Zaniboni neppure gli accennò della visita ma si limitò ad osservarlo: appariva veramente troppo sicuro nel suo continuo sorriso ma ormai non era più possibile fermarsi su quei dubbi: molto era stato giocato e il tempo non permetteva di tergiversare su sospetti che avevano troppo poche fondamenta.

Senza alcun incidente arrivarono a Roma la sera del giorno seguente.

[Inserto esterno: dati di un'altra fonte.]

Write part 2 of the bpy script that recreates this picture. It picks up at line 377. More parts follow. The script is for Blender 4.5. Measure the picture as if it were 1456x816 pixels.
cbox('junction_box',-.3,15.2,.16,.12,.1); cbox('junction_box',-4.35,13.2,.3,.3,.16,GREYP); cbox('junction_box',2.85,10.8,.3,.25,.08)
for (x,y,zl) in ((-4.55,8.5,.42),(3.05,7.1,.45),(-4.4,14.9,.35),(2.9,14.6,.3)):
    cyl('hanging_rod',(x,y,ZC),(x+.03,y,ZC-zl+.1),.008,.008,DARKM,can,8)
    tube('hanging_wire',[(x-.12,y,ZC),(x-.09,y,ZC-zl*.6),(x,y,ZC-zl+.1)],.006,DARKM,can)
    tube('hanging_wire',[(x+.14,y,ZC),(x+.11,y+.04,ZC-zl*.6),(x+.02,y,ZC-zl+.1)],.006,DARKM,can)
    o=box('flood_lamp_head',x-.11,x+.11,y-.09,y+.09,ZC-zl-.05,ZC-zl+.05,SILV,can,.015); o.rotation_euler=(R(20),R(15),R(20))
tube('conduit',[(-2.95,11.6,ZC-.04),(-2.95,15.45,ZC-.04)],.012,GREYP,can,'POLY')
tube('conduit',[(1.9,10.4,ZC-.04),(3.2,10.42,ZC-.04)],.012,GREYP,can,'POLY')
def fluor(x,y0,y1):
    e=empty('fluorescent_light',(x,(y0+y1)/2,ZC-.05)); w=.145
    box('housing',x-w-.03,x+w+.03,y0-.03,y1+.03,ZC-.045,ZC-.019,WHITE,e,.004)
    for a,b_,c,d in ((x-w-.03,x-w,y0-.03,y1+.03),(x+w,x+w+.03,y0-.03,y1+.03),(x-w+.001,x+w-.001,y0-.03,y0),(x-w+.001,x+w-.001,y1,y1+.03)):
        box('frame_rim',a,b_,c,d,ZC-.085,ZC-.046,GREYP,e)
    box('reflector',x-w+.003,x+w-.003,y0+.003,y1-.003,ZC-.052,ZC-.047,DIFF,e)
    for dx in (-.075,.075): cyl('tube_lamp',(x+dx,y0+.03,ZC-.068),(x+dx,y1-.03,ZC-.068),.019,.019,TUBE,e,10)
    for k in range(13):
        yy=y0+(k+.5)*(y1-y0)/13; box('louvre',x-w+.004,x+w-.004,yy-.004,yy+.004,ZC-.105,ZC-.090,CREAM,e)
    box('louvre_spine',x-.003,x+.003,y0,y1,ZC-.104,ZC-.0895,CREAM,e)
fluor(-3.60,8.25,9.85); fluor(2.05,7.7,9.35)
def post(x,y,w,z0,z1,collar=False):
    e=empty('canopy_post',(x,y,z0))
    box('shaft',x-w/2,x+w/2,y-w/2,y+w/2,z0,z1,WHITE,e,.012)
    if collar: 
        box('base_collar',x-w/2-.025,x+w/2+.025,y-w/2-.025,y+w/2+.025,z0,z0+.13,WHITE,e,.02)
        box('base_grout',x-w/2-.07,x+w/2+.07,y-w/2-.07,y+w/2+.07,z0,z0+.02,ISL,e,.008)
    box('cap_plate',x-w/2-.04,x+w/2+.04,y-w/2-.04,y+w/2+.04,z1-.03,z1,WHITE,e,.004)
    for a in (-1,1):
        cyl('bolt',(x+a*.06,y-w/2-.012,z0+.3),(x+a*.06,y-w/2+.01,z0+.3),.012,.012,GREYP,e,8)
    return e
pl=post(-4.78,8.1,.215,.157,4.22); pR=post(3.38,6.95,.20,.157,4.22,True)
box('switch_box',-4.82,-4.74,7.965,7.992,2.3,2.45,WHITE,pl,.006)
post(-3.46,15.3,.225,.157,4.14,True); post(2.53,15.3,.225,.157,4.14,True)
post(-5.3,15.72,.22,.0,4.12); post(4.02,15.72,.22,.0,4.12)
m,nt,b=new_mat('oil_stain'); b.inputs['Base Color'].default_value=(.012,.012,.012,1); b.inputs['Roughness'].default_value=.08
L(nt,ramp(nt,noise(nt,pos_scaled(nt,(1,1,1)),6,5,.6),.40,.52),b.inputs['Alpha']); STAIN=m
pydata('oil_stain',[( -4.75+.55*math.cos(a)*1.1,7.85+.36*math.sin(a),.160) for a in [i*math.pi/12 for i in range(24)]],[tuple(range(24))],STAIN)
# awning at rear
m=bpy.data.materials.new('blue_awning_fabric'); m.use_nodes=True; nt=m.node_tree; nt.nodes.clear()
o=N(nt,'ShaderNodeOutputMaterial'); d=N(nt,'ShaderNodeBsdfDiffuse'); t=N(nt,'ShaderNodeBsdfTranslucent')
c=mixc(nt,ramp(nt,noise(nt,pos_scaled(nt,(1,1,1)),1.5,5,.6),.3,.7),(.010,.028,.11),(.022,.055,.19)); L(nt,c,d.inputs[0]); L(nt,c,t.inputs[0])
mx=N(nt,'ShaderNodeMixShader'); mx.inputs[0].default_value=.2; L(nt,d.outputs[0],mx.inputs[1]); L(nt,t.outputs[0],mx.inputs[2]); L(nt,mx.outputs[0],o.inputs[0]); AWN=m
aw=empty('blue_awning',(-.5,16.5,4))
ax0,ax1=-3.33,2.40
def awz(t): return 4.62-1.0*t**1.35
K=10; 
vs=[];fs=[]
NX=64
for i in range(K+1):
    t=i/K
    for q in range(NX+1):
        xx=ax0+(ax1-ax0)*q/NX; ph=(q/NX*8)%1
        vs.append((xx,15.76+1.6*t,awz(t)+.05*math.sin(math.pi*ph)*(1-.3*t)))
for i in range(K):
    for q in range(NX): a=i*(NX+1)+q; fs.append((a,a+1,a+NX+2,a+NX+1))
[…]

Presero alloggio in una camera di via Pia.

Anche l’Ursella la sera del 2 novembre partiva in treno per Roma, giungendovi la notte del 3. Pure egli non aveva trovata migliore risoluzione che quella di continuare ad agire fiducioso, più che altro, nella sicurezza dello Zaniboni.

Uscito dalla stazione, s’avviò cauto nelle vicinanze di piazza Colonna. Entrò all’”albergo dei portoghesi” ed osservò per un momento le poche facce che gli stavano d’intorno: erano tutti pacifici romani. S’avvicinò allora alla padrona e le ordinò la cena e una camera porgendole la carta d’identità: Cragnolino Arturo.

Non fu vana tutta questa sua preoccupazione: la polizia, infatti, era stata sguinzagliata in tutti i dintorni di piazza Colonna perché era già in conoscenza che in nottata doveva arrivare il signor Angelo Ursella “venuto a Roma per affari inerenti all’attentato”. E di lui sapeva le più dettagliate caratteristiche: basso occhi grigi ed anche il modo di parlare. Ignorava però che l’Ursella era molto accorto. Eppure era il primo che bisognava pigliare: gli altri bastava arrestarli in seguito: quanto a Zaniboni, poi, non aveva più alcuna via di scampo “anche se gli era vicino il suo segretario che aveva giurato di aiutarlo in ogni frangente”.

L’Ursella si fece portare in camera la cena che consumò rapidamente. Estrasse i telegrammi e, col cifrario accanto, compilò “Mussolini morto – occupare ogni centro vitale”.

Questo era il testo reale che molte città d’Italia attesero invano il giorno seguente.

Dopo aver nascosto i telegrammi si sdraiò sul letto ad attendere che passasse la più lunga notte della sua vita.